Data rows

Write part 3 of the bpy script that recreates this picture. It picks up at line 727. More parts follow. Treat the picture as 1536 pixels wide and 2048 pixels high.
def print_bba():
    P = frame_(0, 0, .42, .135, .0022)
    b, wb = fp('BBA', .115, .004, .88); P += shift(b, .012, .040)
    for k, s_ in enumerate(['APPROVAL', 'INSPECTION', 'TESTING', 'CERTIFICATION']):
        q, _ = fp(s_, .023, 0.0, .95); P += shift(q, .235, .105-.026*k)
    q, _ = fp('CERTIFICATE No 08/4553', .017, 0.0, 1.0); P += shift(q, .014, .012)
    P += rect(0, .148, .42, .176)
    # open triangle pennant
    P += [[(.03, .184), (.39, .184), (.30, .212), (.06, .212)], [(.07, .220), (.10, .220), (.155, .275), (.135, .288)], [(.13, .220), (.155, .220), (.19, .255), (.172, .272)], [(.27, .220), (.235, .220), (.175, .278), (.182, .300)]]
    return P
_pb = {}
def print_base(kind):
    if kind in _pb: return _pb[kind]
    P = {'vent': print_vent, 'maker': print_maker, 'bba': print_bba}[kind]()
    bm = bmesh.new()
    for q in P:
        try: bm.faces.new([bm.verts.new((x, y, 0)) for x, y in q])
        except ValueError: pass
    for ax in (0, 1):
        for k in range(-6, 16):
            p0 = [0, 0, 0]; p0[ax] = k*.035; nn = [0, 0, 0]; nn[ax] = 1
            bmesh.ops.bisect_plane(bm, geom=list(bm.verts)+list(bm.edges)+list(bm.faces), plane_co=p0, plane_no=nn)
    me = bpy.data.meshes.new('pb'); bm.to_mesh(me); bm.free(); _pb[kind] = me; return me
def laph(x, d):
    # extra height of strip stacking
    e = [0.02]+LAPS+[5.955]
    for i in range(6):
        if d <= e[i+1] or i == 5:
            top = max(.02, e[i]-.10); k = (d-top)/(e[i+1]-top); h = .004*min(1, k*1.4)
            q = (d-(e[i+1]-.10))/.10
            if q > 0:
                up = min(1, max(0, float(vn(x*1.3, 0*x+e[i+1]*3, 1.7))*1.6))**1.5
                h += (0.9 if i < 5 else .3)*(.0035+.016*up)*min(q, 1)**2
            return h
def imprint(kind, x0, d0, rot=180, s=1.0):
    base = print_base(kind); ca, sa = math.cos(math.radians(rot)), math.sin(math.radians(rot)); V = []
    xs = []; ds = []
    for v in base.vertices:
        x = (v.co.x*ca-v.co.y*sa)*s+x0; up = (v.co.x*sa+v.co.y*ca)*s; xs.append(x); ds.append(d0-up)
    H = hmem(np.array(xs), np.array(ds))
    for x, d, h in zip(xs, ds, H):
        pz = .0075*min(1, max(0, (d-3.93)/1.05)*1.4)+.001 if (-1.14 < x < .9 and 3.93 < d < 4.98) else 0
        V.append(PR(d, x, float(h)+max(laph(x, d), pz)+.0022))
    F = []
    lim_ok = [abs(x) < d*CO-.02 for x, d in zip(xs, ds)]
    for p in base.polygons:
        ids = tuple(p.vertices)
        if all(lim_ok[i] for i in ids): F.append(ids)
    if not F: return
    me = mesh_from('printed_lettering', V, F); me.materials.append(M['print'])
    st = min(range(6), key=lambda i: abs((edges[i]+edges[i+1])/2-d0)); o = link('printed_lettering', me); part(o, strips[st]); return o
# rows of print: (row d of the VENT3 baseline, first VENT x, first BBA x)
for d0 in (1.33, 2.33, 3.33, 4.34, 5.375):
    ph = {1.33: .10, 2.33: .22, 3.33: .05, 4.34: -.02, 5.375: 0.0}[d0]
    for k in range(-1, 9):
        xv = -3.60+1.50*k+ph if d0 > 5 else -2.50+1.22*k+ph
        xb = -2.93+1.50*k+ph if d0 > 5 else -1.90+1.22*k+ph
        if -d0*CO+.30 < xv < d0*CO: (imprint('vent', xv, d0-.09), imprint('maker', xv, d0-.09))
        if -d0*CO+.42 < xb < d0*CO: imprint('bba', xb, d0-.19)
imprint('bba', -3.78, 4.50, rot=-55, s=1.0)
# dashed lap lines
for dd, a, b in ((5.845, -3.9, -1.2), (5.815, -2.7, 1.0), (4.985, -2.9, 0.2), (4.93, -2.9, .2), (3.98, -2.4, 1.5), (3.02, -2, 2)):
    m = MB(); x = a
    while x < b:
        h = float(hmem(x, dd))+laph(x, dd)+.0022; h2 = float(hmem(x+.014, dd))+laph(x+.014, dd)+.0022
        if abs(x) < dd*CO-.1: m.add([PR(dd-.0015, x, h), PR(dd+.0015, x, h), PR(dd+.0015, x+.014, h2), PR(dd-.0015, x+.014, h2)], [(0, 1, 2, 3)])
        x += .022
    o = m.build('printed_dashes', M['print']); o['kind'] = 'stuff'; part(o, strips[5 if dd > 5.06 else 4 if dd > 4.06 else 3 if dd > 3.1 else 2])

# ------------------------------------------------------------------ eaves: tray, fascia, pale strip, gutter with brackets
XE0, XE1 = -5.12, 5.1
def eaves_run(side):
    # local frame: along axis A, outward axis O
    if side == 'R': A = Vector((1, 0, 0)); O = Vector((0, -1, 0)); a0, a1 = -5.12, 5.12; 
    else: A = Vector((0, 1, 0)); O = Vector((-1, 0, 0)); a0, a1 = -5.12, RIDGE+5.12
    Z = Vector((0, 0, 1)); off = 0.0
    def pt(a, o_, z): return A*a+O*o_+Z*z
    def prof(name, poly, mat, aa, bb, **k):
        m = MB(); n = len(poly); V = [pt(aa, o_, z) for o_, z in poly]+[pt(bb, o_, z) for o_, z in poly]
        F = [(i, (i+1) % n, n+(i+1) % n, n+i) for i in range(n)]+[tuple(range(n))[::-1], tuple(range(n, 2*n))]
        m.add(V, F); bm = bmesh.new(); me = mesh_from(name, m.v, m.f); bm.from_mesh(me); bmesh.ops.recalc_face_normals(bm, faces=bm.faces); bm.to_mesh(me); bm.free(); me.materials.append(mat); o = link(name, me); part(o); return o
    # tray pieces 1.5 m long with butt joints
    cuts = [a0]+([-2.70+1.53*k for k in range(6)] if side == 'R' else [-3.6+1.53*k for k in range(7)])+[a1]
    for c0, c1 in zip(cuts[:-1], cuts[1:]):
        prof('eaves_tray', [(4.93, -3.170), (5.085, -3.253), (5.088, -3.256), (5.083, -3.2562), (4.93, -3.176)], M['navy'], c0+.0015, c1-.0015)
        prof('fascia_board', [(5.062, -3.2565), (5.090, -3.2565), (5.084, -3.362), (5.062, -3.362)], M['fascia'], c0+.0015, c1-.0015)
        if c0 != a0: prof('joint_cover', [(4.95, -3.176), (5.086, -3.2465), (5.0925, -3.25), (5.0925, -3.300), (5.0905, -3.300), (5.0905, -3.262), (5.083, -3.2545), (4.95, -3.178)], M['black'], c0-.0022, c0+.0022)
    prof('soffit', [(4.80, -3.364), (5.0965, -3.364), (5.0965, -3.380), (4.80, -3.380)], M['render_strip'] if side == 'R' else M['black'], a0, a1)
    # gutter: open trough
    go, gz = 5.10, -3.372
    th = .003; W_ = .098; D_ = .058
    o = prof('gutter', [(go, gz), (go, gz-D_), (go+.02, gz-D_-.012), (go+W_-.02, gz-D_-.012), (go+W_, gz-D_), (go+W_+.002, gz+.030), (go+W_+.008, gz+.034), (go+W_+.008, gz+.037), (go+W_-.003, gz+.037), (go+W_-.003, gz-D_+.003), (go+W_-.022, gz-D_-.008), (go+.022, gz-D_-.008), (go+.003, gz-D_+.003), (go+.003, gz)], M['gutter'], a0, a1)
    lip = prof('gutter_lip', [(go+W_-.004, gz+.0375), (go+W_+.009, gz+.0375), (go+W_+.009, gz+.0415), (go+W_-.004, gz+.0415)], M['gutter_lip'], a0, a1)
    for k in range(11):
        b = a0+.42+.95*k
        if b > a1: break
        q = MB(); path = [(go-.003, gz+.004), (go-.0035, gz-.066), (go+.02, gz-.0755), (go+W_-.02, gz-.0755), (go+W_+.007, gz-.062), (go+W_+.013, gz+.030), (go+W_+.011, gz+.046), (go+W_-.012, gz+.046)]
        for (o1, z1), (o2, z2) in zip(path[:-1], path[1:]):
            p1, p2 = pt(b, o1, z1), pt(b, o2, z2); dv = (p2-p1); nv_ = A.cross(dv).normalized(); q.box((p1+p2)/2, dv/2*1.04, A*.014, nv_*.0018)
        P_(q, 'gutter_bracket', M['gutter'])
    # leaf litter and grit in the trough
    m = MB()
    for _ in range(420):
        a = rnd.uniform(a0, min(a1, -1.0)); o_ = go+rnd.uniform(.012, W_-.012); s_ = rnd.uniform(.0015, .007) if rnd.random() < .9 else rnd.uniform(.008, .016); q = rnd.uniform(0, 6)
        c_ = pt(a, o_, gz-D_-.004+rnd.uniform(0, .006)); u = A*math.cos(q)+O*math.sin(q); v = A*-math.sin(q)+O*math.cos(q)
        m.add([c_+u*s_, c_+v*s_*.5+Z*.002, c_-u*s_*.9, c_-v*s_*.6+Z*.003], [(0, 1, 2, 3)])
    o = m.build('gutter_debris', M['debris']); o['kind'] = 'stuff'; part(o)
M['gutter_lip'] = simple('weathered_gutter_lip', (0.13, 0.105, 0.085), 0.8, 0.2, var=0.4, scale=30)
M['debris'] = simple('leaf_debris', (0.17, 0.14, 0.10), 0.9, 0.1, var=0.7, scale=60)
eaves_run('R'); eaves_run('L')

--

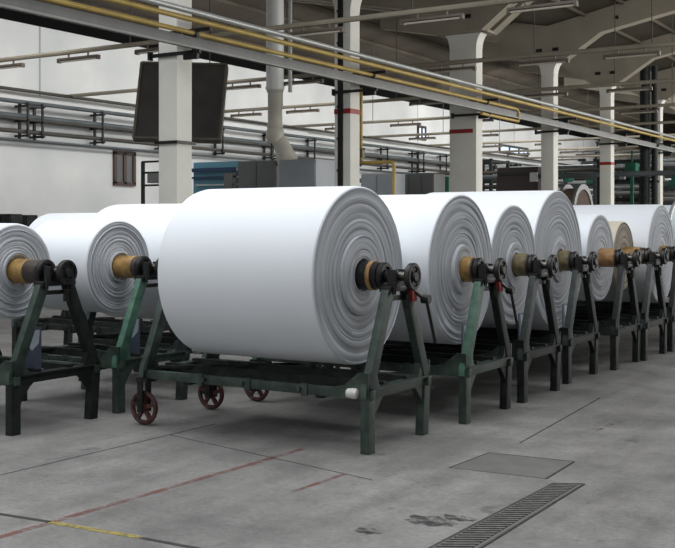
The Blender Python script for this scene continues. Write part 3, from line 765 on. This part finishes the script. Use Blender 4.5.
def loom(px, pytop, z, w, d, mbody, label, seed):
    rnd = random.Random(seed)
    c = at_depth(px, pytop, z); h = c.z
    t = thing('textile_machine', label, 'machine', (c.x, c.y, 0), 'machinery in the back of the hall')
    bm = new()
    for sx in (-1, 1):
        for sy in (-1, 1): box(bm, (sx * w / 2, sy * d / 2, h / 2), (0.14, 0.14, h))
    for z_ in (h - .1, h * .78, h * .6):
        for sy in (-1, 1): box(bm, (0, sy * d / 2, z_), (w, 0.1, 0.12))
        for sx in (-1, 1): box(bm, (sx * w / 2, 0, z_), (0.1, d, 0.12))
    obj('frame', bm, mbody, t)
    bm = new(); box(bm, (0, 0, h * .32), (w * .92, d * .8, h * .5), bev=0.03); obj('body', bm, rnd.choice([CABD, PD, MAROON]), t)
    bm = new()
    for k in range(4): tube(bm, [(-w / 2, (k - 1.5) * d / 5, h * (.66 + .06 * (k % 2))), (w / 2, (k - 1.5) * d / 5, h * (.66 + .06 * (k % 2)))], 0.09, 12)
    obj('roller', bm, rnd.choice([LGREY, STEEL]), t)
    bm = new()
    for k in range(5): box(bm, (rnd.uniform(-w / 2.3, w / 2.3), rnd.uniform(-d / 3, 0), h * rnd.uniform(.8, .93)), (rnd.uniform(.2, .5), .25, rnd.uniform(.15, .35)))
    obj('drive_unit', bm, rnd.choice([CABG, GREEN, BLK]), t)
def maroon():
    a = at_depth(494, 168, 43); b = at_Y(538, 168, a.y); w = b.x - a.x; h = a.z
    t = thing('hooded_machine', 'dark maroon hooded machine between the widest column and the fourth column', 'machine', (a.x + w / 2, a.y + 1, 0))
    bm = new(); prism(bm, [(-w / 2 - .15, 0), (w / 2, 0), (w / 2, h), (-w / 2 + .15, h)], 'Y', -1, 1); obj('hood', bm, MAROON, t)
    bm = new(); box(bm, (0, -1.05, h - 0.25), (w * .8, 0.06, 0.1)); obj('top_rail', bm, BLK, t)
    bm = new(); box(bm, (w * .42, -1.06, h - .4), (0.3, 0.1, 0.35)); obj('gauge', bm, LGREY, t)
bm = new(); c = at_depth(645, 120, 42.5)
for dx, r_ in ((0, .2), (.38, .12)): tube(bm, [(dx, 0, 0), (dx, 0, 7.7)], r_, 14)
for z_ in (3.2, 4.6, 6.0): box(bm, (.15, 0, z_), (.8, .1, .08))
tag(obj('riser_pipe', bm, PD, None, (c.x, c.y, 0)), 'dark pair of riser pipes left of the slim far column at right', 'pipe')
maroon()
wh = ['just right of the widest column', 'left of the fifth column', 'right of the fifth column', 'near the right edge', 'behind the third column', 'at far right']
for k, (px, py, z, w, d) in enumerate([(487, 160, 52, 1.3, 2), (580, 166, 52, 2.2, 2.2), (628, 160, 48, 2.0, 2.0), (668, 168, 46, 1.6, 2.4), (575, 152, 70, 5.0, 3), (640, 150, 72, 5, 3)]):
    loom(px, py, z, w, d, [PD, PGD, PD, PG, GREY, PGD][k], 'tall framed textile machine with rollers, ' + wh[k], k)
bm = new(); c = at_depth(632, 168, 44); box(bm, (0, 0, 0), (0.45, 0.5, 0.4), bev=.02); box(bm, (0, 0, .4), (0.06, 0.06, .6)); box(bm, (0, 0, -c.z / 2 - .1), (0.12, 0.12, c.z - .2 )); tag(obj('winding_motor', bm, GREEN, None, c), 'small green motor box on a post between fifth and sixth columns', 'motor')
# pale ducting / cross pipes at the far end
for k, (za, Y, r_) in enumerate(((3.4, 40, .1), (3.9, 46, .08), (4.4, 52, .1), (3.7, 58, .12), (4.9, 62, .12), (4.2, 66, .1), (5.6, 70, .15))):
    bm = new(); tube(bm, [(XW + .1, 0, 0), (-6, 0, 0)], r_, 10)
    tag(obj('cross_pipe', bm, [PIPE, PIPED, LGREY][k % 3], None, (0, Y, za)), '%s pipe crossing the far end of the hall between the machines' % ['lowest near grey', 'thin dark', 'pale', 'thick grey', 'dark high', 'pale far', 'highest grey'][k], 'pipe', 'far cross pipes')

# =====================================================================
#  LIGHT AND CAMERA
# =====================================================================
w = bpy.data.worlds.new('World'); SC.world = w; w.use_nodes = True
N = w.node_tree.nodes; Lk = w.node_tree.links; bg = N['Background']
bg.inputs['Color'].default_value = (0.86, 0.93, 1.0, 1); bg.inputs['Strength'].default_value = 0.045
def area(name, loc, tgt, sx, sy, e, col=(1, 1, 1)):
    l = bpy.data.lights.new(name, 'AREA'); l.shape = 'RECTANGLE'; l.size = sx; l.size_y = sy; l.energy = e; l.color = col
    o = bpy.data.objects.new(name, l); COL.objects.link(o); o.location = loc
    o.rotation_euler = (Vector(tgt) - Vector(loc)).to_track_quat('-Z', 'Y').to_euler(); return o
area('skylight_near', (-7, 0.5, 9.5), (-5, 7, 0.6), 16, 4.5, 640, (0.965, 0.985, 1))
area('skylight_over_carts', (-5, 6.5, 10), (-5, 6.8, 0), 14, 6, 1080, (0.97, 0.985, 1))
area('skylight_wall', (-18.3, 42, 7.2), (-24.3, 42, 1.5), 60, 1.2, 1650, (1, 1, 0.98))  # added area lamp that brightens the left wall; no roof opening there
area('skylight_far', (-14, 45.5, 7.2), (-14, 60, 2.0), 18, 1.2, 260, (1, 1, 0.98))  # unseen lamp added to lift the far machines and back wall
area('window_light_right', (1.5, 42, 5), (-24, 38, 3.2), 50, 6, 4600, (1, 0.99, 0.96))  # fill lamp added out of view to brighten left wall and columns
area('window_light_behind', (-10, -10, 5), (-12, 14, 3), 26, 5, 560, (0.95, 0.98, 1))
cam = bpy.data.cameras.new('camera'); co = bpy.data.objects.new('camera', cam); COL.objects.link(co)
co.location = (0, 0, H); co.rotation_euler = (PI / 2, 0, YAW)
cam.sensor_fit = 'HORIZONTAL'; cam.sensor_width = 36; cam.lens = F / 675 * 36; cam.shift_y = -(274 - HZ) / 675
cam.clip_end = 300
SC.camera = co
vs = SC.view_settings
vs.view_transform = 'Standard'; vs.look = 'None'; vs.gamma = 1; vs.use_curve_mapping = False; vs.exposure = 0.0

==

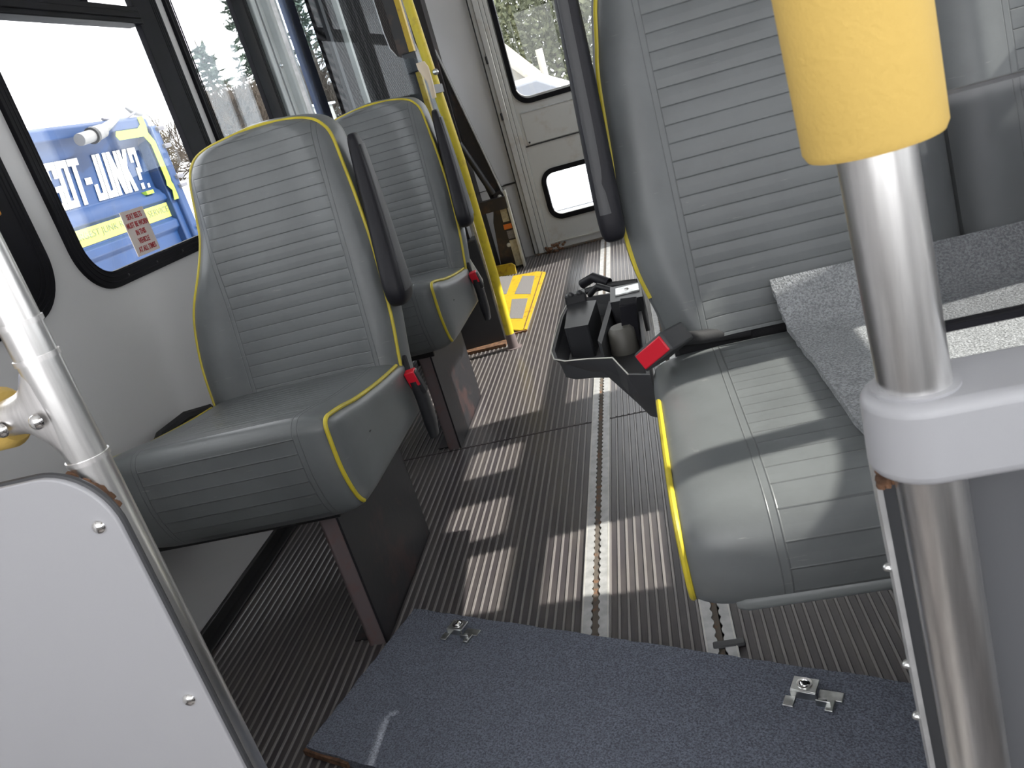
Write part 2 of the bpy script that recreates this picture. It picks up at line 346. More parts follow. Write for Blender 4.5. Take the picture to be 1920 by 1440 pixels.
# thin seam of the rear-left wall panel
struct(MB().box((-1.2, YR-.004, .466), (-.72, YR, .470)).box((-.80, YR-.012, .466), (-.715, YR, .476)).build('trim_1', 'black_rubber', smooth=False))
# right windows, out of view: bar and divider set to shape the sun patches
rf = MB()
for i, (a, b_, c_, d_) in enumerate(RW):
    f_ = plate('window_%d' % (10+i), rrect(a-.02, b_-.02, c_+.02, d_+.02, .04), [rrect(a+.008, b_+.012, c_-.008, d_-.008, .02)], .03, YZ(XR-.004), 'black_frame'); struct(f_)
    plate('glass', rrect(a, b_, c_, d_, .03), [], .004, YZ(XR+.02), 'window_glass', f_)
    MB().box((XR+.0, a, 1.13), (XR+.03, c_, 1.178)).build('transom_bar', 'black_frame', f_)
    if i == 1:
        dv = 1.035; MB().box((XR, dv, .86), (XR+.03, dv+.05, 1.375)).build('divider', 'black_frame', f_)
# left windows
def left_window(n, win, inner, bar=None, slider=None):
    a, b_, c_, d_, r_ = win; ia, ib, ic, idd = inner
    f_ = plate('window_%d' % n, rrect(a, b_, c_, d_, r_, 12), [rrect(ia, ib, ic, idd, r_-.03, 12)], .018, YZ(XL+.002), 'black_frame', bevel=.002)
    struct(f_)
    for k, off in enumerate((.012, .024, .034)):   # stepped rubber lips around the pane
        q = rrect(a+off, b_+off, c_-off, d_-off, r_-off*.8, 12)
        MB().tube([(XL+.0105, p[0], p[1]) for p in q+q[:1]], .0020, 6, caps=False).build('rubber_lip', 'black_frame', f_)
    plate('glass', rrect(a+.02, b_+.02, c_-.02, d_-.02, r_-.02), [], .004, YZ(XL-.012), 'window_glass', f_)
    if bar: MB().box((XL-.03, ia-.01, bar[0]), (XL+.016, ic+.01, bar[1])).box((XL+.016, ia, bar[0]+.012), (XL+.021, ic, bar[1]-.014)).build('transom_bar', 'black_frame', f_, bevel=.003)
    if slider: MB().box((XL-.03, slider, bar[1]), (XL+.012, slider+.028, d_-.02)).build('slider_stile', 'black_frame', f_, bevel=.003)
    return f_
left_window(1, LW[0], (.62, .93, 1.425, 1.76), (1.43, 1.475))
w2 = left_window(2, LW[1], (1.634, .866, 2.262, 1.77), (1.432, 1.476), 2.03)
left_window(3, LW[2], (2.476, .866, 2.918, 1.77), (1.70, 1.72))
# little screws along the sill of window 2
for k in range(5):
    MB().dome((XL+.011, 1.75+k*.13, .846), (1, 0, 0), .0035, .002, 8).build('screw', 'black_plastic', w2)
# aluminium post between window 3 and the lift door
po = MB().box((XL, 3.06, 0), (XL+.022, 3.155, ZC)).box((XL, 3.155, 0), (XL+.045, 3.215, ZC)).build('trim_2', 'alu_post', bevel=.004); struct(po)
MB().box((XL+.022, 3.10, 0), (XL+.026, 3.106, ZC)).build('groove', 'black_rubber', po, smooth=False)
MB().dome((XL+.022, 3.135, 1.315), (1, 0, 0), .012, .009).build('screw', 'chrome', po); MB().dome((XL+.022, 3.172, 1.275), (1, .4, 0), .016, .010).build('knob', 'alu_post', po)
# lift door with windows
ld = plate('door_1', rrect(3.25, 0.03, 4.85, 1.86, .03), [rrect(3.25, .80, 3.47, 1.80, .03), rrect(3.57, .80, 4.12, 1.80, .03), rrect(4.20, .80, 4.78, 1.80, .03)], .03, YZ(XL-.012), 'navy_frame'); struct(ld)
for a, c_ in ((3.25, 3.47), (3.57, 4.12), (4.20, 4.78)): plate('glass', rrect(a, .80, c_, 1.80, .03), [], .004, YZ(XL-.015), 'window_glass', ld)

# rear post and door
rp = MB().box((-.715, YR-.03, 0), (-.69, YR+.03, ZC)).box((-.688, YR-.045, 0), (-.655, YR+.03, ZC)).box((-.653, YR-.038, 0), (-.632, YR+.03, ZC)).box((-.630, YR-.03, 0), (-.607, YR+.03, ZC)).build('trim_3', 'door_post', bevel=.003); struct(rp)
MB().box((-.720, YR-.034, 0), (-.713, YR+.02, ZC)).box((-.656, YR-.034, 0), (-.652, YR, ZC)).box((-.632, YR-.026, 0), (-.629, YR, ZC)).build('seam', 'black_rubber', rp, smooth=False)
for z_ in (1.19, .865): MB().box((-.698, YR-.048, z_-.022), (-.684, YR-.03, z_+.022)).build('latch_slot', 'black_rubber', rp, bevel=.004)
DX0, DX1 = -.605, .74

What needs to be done
Pick out all lines containing the string "follow".

Written solution
Write part 3 of the bpy script that recreates this picture. It picks up at line 727. More parts follow. Treat the picture as 1536 pixels wide and 2048 pixels high.
Write part 2 of the bpy script that recreates this picture. It picks up at line 346. More parts follow. Write for Blender 4.5. Take the picture to be 1920 by 1440 pixels.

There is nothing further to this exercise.